Time for a Coffin Break – History of Halloween

Happy Halloween week from Water Bear Marketing! As the ghouls and goblins set out this week, we want to remind you that you have earned a coffee break (OR… do we mean coffin break?). Us waterbears are excited to celebrate Halloween this year, because let’s face it, we love tricks and treats. Just kidding; we know Halloween isn’t all about the candy.

This year, before you go trick-or-treating or put on your trusty scarecrow and witch costumes (you guessed it, we will be waterbears), take a little break and grab a coffee, and learn more about the history of Halloween with us. The holiday is much more interesting (and spookier!) than you thought.

We know you are eager to get to carving your pumpkins, so we have the provided the CliffsNotes version of the history of Halloween below. If you would like to learn about the full history of the holiday, visit History, to learn more.

Halloween is celebrated annually on October 31. The tradition originated with the ancient Celtic festival of Samhain, when people would light bonfires and wear costumes to ward off ghosts. In the eighth century, Pope Gregory III designated November 1 as a time to honor all saints. Soon, All Saints Day incorporated some of the traditions of Samhain. The evening before was known as All Hallows Eve, and later Halloween. This day marked the end of summer and the harvest and the beginning of the dark, cold winter, a time of year that was often associated with human death. Celts believed that on the night before the new year, the boundary between the worlds of the living and the dead became blurred. On the night of October 31, they celebrated Samhain, when it was believed that the ghosts of the dead returned to earth.

By 43 A.D., the Roman Empire had conquered the majority of Celtic territory. During the 400 years that they ruled the Celtic lands, two festivals of Roman origin were combined with the traditional Celtic celebration of Samhain. First, was Feralia, a day in late October when the Romans traditionally commemorated the passing of the dead. The second, was a day to honor Pomona, the Roman goddess of fruit and trees. The symbol of Pomona is the apple, and the incorporation of this celebration into Samhain likely explains the tradition of bobbing for apples that is practiced today on Halloween.

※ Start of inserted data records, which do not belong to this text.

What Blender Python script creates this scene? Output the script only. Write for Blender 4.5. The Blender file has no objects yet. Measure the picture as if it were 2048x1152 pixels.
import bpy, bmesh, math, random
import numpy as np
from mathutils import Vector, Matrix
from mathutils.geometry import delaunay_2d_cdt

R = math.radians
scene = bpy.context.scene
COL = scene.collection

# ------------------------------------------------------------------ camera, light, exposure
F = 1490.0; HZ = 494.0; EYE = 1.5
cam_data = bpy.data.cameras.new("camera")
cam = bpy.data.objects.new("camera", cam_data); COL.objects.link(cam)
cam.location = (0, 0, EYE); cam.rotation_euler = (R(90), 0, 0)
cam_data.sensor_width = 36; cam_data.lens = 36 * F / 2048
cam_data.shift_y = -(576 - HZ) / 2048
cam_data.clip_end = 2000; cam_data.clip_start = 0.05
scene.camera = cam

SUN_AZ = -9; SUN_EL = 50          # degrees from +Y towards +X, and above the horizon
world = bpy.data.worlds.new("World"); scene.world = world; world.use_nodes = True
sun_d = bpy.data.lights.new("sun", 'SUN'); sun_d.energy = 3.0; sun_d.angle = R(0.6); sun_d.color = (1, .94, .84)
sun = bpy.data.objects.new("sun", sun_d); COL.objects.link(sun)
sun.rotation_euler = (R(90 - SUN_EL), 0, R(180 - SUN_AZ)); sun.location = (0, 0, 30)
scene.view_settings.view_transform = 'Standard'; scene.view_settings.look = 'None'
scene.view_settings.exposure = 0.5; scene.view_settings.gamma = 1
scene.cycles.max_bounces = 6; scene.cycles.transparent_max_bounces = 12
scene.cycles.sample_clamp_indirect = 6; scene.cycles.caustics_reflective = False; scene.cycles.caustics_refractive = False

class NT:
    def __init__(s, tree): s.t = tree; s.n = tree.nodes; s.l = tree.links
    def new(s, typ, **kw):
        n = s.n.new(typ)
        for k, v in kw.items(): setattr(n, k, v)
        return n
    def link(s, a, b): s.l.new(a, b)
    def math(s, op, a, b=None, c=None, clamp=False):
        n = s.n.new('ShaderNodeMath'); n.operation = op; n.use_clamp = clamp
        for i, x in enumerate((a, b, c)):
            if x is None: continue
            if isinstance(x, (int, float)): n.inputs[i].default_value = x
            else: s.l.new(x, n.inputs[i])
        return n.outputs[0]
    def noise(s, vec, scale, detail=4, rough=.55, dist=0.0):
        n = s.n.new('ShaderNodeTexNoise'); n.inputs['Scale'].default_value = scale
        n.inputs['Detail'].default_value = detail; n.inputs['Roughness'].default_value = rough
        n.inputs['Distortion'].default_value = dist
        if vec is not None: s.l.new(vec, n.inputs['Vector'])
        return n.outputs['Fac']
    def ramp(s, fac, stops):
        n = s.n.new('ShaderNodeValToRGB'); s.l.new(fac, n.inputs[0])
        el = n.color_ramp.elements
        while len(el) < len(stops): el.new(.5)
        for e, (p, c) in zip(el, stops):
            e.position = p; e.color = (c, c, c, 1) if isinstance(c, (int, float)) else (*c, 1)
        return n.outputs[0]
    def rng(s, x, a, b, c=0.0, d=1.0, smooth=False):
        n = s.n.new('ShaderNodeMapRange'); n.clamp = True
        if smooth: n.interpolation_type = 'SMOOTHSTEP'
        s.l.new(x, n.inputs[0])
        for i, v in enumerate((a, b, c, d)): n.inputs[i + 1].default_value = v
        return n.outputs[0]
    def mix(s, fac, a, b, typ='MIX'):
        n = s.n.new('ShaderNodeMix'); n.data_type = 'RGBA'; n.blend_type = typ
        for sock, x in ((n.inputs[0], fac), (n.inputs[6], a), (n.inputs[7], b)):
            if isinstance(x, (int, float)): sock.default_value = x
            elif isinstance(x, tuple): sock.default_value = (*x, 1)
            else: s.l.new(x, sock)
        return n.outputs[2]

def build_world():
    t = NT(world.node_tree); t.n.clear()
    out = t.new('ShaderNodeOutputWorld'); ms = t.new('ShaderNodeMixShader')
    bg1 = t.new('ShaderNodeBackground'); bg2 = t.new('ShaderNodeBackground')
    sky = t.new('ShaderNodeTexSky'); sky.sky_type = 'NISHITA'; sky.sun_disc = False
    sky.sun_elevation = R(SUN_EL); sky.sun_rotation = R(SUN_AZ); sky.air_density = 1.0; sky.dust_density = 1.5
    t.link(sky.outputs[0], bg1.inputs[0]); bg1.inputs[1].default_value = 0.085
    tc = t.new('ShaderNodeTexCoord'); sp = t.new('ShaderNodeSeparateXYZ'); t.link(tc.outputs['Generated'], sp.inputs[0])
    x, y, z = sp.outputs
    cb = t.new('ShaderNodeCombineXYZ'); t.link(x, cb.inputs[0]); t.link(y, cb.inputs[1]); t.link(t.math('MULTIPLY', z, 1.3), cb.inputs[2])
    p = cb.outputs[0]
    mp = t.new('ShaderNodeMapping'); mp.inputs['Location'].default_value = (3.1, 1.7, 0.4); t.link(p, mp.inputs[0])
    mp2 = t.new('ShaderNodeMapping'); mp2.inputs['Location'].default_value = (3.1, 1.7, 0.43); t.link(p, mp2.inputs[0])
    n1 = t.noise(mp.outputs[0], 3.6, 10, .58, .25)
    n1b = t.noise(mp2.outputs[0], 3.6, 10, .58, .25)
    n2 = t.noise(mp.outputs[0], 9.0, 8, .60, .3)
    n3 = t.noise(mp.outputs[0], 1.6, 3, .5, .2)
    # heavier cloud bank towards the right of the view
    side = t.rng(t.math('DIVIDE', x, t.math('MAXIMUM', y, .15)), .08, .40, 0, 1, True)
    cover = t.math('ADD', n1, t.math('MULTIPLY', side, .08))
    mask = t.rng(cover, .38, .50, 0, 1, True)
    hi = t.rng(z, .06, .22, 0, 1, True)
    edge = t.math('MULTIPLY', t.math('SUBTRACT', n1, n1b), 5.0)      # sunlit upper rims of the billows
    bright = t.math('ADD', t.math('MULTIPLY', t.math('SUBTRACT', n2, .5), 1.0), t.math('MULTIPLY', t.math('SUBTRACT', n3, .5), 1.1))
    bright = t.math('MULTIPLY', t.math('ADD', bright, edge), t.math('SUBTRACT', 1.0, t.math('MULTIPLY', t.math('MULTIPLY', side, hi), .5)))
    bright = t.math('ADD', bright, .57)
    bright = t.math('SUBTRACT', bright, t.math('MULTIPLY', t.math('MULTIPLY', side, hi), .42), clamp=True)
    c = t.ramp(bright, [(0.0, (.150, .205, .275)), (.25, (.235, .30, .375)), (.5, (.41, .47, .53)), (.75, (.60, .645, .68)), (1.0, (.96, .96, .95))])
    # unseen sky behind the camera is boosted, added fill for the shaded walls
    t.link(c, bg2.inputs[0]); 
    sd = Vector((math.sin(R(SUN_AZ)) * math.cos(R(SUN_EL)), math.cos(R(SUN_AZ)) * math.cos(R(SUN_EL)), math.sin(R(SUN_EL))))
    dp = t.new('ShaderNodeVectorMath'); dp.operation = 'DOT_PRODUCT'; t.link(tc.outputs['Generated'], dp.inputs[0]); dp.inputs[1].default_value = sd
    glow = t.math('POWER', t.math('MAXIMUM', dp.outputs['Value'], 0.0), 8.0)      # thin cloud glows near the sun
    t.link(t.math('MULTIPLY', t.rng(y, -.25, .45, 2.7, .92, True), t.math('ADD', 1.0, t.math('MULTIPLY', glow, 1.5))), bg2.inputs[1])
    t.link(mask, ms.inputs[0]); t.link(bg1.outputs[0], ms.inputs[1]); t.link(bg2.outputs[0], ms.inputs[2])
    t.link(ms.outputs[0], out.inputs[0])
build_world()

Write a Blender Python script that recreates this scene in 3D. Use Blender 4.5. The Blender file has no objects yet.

By the 9th century, the influence of Christianity had spread into Celtic lands, where it gradually blended with and supplanted older Celtic rites. In 1000 A.D., the church made November 2 All Souls’ Day, a day to honor the dead. It’s widely believed today that the church was attempting to replace the Celtic festival of the dead with a related, church-sanctioned holiday. All Souls’ Day was celebrated similarly to Samhain, with big bonfires, parades and dressing up in costumes as saints, angels and devils. The All Saints’ Day celebration was also called All-hallows or All-hallowmas (from Middle English Alholowmesse meaning All Saints’ Day) and the night before it, the traditional night of Samhain in the Celtic religion, began to be called All-Hallows Eve and, eventually, Halloween.

The celebration of Halloween was extremely limited in colonial New England because of the rigid Protestant belief systems there. Halloween was much more common in Maryland and the southern colonies. As the beliefs and customs of different European ethnic groups and the American Indians meshed, a distinctly American version of Halloween began to emerge. The first celebrations included “play parties,” which were public events held to celebrate the harvest. Neighbors would share stories of the dead, tell each other’s fortunes, dance and sing. Colonial Halloween festivities also featured the telling of ghost stories and mischief-making of all kinds. By the middle of the 19th century, annual autumn festivities were common, but Halloween was not yet celebrated everywhere in the country.

In the second half of the 19th century, America was flooded with new immigrants. These new immigrants, especially the millions of Irish fleeing the Irish Potato Famine, helped to popularize the celebration of Halloween nationally. Borrowing from European traditions, Americans began to dress up in costumes and go house to house asking for food or money, a practice that eventually became today’s “trick-or-treat” tradition. One quarter of all the candy sold annually in the U.S. is purchased for Halloween.

In the late 1800s, there was a move in America to mold Halloween into a holiday more about community and neighborly get-togethers than about ghosts, pranks and witchcraft. At the turn of the century, Halloween parties for both children and adults became the most common way to celebrate the day. Parties focused on games, foods of the season and festive costumes. Parents were encouraged by newspapers and community leaders to take anything “frightening” or “grotesque” out of Halloween celebrations. Because of these efforts, Halloween lost most of its superstitious and religious overtones by the beginning of the twentieth century.

Over time, Halloween has evolved into a day of activities like trick-or-treating, carving jack-o-lanterns, festive gatherings, wearing costumes and eating treats. As Halloween has continued to change; traditions are transforming. People, especially millennials, are buying costumes for their pets. Twenty percent did so in 2018, up from 16 percent in 2017 (History).

Who knows what other new Halloween traditions are to come as the holiday continues to revolutionize from century to century?! What we do know, is that all us waterbears want to wish you a safe and frightening Halloween. So… Happy Halloween from Water Bear Marketing. This year it will be extra spooky and truly “once in a blue moon”.